Es fragt sich, ob die Schaffung eines urheber- oder datenbankrechtlichen Schutzes neuronaler Netzwerke überhaupt erstrebenswert ist. In der Praxis sind derartige Netzwerke Gegenstand dauernden Trainings. Ein Unternehmen, das ein trainiertes neuronales Netz von einem Dritten kopiert, um es in der Folge selber zu nutzen, gewinnt nur einen statischen «Schnappschuss» des neuronalen Netzwerks. Die Herstellerin des Originals dürfte aufgrund der steten Weiterentwicklung und der nur ihr bekannten Trainingsmethoden innert kürzester Zeit wieder einen Vorsprung erreichen. Entsprechend dürfte sich ein urheber- oder datenbankrechtlicher Schutz oft erübrigen.

Simon Schlauri

  1. 1 Dazu sei etwa auf die lehrreiche Darstellung von Tesla, Inc. an der Investorenveranstaltung «Autonomy Day» vom 22. April 2019 verwiesen, youtube.com/watch?v=Ucp0TTmvqOE (ab Minute 1:09; die Präsentation dauert rund 2.5 Stunden).
  2. 2 Zum Ganzen etwa Wikipedia, Künstliches neuronales Netz, tinyurl.com/y4hpaft5.
  3. 3 Vgl. etwa Wikipedia (Englisch), Deep Learning, Abschnitt «Overview», tinyurl.com/yyof37pu.
  4. 4 Vgl. Wikipedia Englisch (FN 3), Abschnitt «Artificial Neural Networks».
  5. 5 Dazu die Schilderung bei Tesla, Inc. (FN 1), ab Minute 1:51.

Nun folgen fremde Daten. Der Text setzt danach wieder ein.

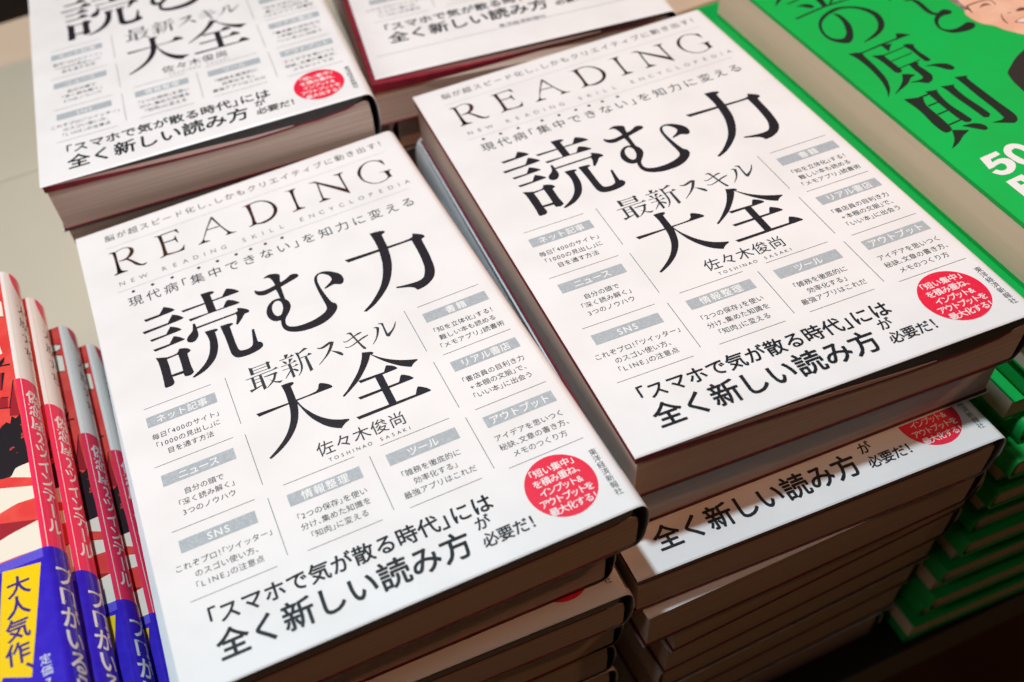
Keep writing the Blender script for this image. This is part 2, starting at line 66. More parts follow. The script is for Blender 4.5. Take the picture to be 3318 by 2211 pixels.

  6. 6 SHK-Hug, N 4 zu Art. 6 URG.
  7. 7 Vgl. Sven Hetmank/Anne Lauber-Rönsberg, GRUR 2018, 574 ff., 577.
  8. 8 So für das deutsche Recht Hetmank/Lauber-Rönsberg (FN 7) 577.
  9. 9 Vgl. etwa EuGH, GRUR 2005, 244 Rn. 31 – BHB-Pferdewetten; Hetmank/Lauber-Rönsberg (FN 7), 578.
  10. 10 Befürwortend Cristiana Sappa, GRUR Int. 2019, 135 ff., 142.
  11. 11 EuGH, GRUR 2015, 1187 Rn. 17 – Freistaat Bayern/Verlag Esterbauer.
  12. 12 A.a.O.
  13. 13 EuGH, a.a.O., Rn. 27.
  14. 14 Anders Hetmank/Lauber-Rönsberg (FN 7), 578, die davon ausgehen, dass einzelne Elemente dereinst einen Wert für sich haben könnten, aber das Wesen eines neuronalen Netzes wohl verkennen, wenn sie als unterstützendes Beispiel einzelne Elemente einer topografischen Karte nennen.